··· DATA FOR THIS EXERCISE ···

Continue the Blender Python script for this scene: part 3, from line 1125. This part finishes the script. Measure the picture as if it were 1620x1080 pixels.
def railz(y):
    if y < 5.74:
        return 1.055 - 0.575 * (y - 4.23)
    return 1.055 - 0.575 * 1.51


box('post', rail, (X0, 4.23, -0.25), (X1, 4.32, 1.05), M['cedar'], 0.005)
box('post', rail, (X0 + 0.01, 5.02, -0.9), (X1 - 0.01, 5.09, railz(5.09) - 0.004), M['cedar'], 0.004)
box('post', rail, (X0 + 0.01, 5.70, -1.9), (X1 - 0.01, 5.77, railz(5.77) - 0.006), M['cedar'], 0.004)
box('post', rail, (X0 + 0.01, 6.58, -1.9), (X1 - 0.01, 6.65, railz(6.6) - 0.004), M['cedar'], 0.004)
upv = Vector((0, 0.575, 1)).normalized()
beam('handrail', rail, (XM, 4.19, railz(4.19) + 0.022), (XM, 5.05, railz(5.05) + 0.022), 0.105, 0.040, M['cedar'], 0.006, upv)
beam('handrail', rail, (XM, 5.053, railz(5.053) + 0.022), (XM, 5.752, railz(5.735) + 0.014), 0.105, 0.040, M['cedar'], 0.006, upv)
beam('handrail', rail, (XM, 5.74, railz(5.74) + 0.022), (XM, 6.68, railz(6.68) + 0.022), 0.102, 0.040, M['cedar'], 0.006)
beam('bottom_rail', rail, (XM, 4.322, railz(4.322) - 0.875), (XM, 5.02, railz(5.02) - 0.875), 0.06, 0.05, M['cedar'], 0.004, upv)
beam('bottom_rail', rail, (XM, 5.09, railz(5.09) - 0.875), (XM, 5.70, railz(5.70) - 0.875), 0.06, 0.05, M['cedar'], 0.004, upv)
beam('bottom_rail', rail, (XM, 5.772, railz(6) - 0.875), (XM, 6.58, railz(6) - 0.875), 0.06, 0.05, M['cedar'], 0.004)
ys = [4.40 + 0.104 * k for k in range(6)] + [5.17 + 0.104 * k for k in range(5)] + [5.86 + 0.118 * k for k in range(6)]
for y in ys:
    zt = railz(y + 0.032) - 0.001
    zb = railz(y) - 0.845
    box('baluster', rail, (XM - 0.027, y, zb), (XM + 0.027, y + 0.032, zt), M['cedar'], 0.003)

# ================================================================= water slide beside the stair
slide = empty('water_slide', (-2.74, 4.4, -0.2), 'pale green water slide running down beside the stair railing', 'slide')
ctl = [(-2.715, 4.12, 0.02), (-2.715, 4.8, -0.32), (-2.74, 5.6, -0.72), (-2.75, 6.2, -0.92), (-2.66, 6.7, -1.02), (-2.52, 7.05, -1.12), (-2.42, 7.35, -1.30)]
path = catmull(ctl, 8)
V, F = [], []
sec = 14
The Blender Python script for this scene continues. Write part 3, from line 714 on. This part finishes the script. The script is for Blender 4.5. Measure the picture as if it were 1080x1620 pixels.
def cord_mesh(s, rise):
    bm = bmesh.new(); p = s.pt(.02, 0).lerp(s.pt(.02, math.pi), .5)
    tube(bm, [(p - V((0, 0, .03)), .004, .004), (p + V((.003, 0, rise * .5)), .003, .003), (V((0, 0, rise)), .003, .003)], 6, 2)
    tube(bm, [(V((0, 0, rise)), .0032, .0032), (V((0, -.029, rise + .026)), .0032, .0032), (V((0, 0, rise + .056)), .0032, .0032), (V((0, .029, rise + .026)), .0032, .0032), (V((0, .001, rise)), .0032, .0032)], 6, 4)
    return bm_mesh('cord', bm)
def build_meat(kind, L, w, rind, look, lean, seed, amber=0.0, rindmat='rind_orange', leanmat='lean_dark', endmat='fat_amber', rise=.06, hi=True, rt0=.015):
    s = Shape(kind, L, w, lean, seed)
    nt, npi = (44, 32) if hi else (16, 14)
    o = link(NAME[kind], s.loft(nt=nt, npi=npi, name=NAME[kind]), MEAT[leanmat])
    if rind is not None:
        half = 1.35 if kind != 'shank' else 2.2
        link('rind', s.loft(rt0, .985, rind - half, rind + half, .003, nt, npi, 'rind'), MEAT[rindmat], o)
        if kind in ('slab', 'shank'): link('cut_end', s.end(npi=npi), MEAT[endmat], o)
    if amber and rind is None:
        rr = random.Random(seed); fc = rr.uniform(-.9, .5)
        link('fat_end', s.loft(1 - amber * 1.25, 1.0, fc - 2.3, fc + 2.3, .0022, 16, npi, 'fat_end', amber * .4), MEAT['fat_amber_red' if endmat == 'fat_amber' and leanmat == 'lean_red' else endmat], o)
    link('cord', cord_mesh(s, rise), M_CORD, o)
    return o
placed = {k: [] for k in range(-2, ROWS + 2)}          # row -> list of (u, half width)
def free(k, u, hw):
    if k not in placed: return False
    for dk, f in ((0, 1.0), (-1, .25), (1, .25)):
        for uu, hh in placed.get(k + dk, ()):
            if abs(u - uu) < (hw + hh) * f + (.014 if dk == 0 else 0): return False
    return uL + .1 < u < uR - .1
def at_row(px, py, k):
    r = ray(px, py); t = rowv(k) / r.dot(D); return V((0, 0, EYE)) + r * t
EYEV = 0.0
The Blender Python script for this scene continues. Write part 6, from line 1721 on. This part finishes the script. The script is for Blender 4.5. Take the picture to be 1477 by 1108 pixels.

···

WRITTEN EXERCISE »
Only the lines from the top of the data through the line that contains "return 1.055 - 0.575 * 1.51" should be quoted, exactly as they stand.

FINAL RESULT »
Continue the Blender Python script for this scene: part 3, from line 1125. This part finishes the script. Measure the picture as if it were 1620x1080 pixels.
def railz(y):
    if y < 5.74:
        return 1.055 - 0.575 * (y - 4.23)
    return 1.055 - 0.575 * 1.51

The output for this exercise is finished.